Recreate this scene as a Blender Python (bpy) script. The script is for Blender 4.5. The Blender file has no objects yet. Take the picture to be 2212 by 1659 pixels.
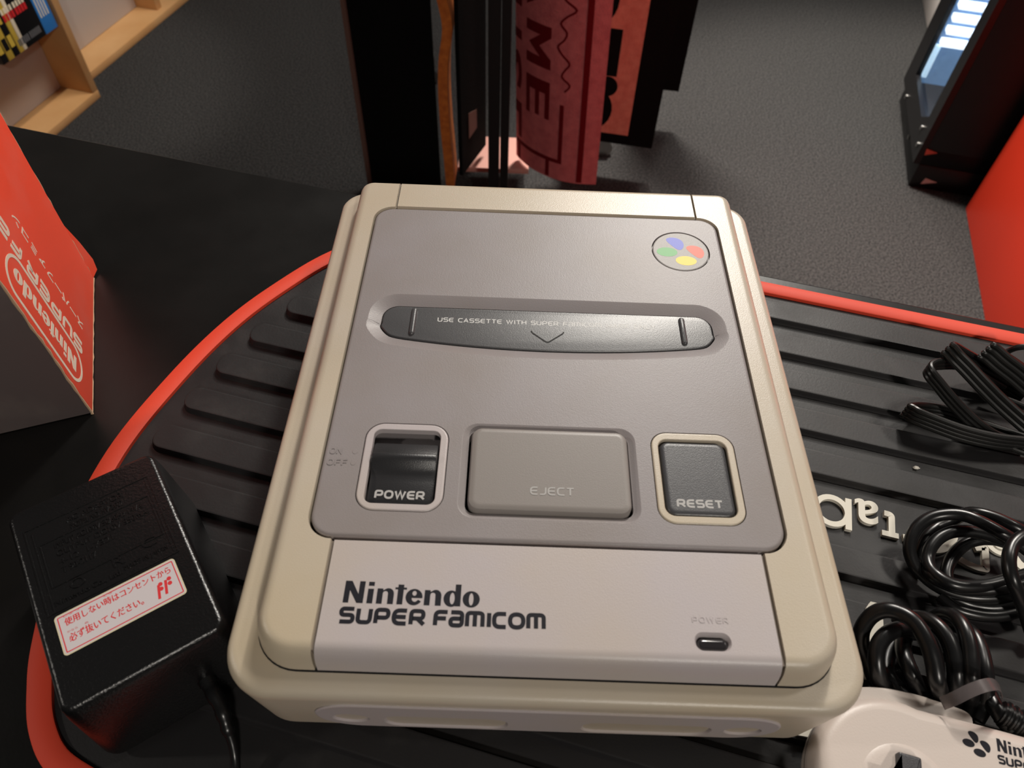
import bpy, bmesh, math, random
import numpy as np
from mathutils import Matrix, Vector
random.seed(4); rng = np.random.default_rng(4)
PI = math.pi
scene = bpy.context.scene
C = scene.collection

# ------------------------------------------------------------------ camera
CAM = np.array([-0.0157005, -0.2025130, 0.3077724])
RM = np.array([[0.99933, 0.02497, 0.02676], [0.03620, -0.78252, -0.62157], [0.00542, 0.62212, -0.78290]])
FPX = 1600.0
cd = bpy.data.cameras.new('camera'); cam = bpy.data.objects.new('camera', cd); C.objects.link(cam)
cd.sensor_fit = 'HORIZONTAL'; cd.sensor_width = 36.0; cd.lens = 36.0 * FPX / 2212.0
cd.clip_start = 0.01; cd.clip_end = 50
cd.dof.use_dof = True; cd.dof.focus_distance = 0.36; cd.dof.aperture_fstop = 18.0
m = Matrix.Identity(4)
for i in range(3):
    m[i][0] = RM[0][i]; m[i][1] = -RM[1][i]; m[i][2] = -RM[2][i]; m[i][3] = CAM[i]
cam.matrix_world = m
scene.camera = cam
scene.view_settings.view_transform = 'Standard'
scene.view_settings.look = 'None'
scene.view_settings.exposure = 0.0
scene.view_settings.gamma = 1.0
scene.view_settings.use_curve_mapping = False
# ------------------------------------------------------------------ world and room lamps
w = bpy.data.worlds.new('room_ambient'); scene.world = w; w.use_nodes = True
w.node_tree.nodes['Background'].inputs[0].default_value = (1.0, 0.94, 0.88, 1)
w.node_tree.nodes['Background'].inputs[1].default_value = 0.05

def spot(name, loc, target, watts, size, angle, blend=0.6, col=(1, 0.93, 0.84)):
    l = bpy.data.lights.new(name, 'SPOT'); l.energy = watts; l.shadow_soft_size = size
    l.spot_size = math.radians(angle); l.spot_blend = blend; l.color = col
    o = bpy.data.objects.new(name, l); C.objects.link(o); o.location = loc
    o.rotation_euler = (Vector(target) - Vector(loc)).to_track_quat('-Z', 'Y').to_euler()
    return o
spot('ceiling_spot_key', (0.72, 2.35, 1.75), (0.32, 0.40, 0.0), 150, 0.10, 60)
spot('ceiling_spot_side', (1.25, 0.75, 1.75), (0.25, 0.1, 0.0), 30, 0.14, 50)
spot('ceiling_spot_front', (0.58, -1.60, 1.30), (0.05, 0.12, 0.0), 62, 0.08, 60)
spot('ceiling_spot_left', (-2.7, -0.15, 1.75), (-0.2, -0.05, 0.0), 44, 0.08, 36)
spot('ceiling_spot_shelf', (-0.35, 1.15, 1.60), (-1.22, 1.50, -0.62), 95, 0.06, 28)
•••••
PROBLEM STATEMENT = Restate the entire listing word for word, excluding pictures.

TASK RESPONSE =
Recreate this scene as a Blender Python (bpy) script. The script is for Blender 4.5. The Blender file has no objects yet. Take the picture to be 2212 by 1659 pixels.
import bpy, bmesh, math, random
import numpy as np
from mathutils import Matrix, Vector
random.seed(4); rng = np.random.default_rng(4)
PI = math.pi
scene = bpy.context.scene
C = scene.collection

# ------------------------------------------------------------------ camera
CAM = np.array([-0.0157005, -0.2025130, 0.3077724])
RM = np.array([[0.99933, 0.02497, 0.02676], [0.03620, -0.78252, -0.62157], [0.00542, 0.62212, -0.78290]])
FPX = 1600.0
cd = bpy.data.cameras.new('camera'); cam = bpy.data.objects.new('camera', cd); C.objects.link(cam)
cd.sensor_fit = 'HORIZONTAL'; cd.sensor_width = 36.0; cd.lens = 36.0 * FPX / 2212.0
cd.clip_start = 0.01; cd.clip_end = 50
cd.dof.use_dof = True; cd.dof.focus_distance = 0.36; cd.dof.aperture_fstop = 18.0
m = Matrix.Identity(4)
for i in range(3):
    m[i][0] = RM[0][i]; m[i][1] = -RM[1][i]; m[i][2] = -RM[2][i]; m[i][3] = CAM[i]
cam.matrix_world = m
scene.camera = cam
scene.view_settings.view_transform = 'Standard'
scene.view_settings.look = 'None'
scene.view_settings.exposure = 0.0
scene.view_settings.gamma = 1.0
scene.view_settings.use_curve_mapping = False
# ------------------------------------------------------------------ world and room lamps
w = bpy.data.worlds.new('room_ambient'); scene.world = w; w.use_nodes = True
w.node_tree.nodes['Background'].inputs[0].default_value = (1.0, 0.94, 0.88, 1)
w.node_tree.nodes['Background'].inputs[1].default_value = 0.05

def spot(name, loc, target, watts, size, angle, blend=0.6, col=(1, 0.93, 0.84)):
    l = bpy.data.lights.new(name, 'SPOT'); l.energy = watts; l.shadow_soft_size = size
    l.spot_size = math.radians(angle); l.spot_blend = blend; l.color = col
    o = bpy.data.objects.new(name, l); C.objects.link(o); o.location = loc
    o.rotation_euler = (Vector(target) - Vector(loc)).to_track_quat('-Z', 'Y').to_euler()
    return o
spot('ceiling_spot_key', (0.72, 2.35, 1.75), (0.32, 0.40, 0.0), 150, 0.10, 60)
spot('ceiling_spot_side', (1.25, 0.75, 1.75), (0.25, 0.1, 0.0), 30, 0.14, 50)
spot('ceiling_spot_front', (0.58, -1.60, 1.30), (0.05, 0.12, 0.0), 62, 0.08, 60)
spot('ceiling_spot_left', (-2.7, -0.15, 1.75), (-0.2, -0.05, 0.0), 44, 0.08, 36)
spot('ceiling_spot_shelf', (-0.35, 1.15, 1.60), (-1.22, 1.50, -0.62), 95, 0.06, 28)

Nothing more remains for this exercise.